- Music
- 10 Nov 09
Millennial ‘It’ Boy gets the horn on eighth album
Remember the end of the century? Swedish hit machines, moronic nu-metallers, robotic R&B: the republic of pop was without government and needed a dictator, benign or otherwise, to get the trains running on time. Enter Robbie Williams, Dickensian music hall rascal bedevilled by vague demons, the Aldi Lennon to Gary Barlow’s Lidl McCartney.
Robbie gave the dark age its theme song (‘Millennium’), its look (silly semi-mohawk, frayed blue jeans and snazzy shirt) and presided as its avatar, ushering in the love-me-I-hate-myself X Factor culture of fast-track stardom. He was the bloke every likely lad dressed like, pursued by party girls in search of their Friday night Robbie-proxy.
So, Williams was a charismatic but strangely blank figure, all things to all consumers. Even his singing accent was a placeless mid-Atlantic twang, and his records embodied the point where chart music disintegrated into a vortex of Beatles nostalgia balladry, bad rock jokes (‘I Hope I Get Old Before I Die’), even worse Rat Pack pastiche and oddball electro, an Eastenders interpretation of pop mythology.
To be fair, Robbie, who always comes across as a troubled but essentially decent soul, has made a few fine singles, mostly plaintive cries like ‘Feel’ or mini-epics of self disgust like ‘Come Undone’. Ten years after ‘Millennium’, Reality Killed the Video Star is his eighth album.

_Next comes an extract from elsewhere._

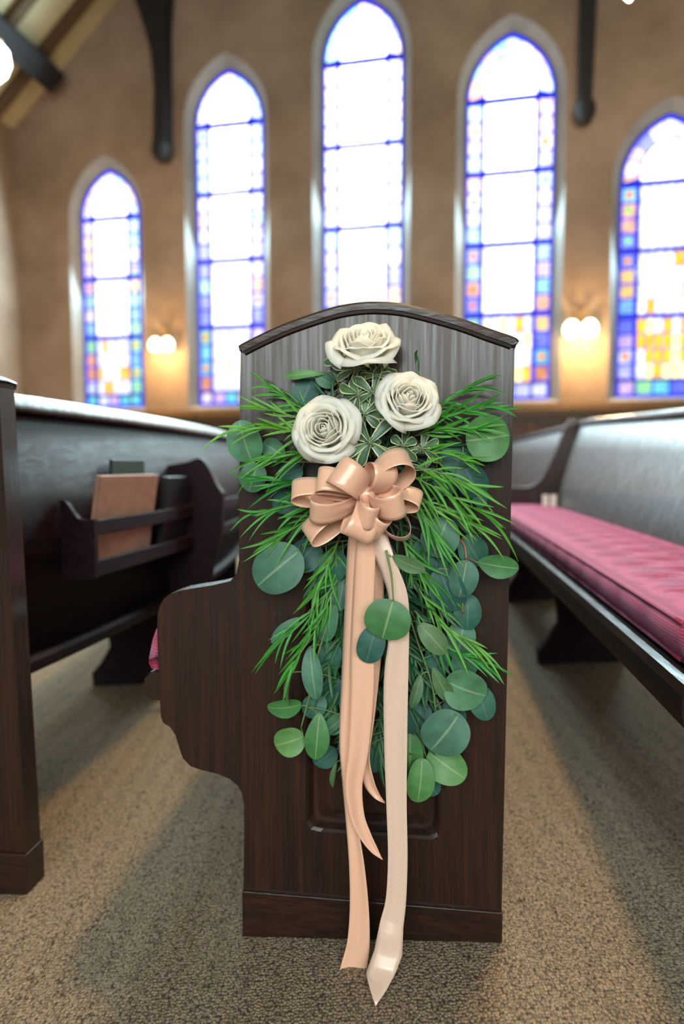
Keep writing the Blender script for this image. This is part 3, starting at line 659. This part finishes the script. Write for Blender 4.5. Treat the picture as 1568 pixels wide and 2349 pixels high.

He’s kissed and made up with co-writer Guy Chambers and hired one Trevor Horn, and the production, as one would expect, is huge. In a way, they’re a match made in heaven. Bob’s a talented dilettante, Trev’s a rapacious hitmaker, the electric kool aid Spector with a penchant for ostentatious choral flourishes.
The opening ‘Morning Sun’ is Robbie on familiar ground, a big Beatles-y feel-bad ballad. He’s ditched the ironic smirk for a sort of weathered humility (“Who am I to rate the morning sun?”). It may have been inspired by Michael Jackson’s demise, but it could’ve been lifted straight off Escapology. ‘You Know Me’ is bare-all doo-wop with Lennon echo on the voice, ‘Blasphemy’ quintessential Williams, a downer ballad laced with bitter one-liners, turbo ego vying with low self esteem. The listener is torn between wanting to bring the guy chicken soup and pack him off to the army. Then, like a man who hits the gym to cure a broken heart, he rattles off a moxified glam tune like ‘Do You Mind?’ (“Anyone fancy Monaco?”). ‘Somewhere’ remoulds West Side Story as jealous guy Plastic Ono Band interlude. ‘Last Days of Disco’ and ‘Difficult For Weirdos’ draw on both Kraftwerk and Visage circa 1982 before modulating into Pet Shop Boys nightclub booth confessionals.
Robbie Williams has always flitted between styles, maybe because his primary motivation is not to create, but to entertain. No bad quality in a pop star, but the payback is he’ll always be at the mercy of his rather substantial audience. Reality is an uneven but gung-ho record that sometimes sounds like an elegy to the last days of the big stars who actually sell records. It now seems quaint that his handlers request reviewers to sign and return a confidentiality contract before they’ll sanction a pre-release copy of the album. Times have changed, and it’ll be interesting to see how Robbie the young lion becomes Robert the lion in winter.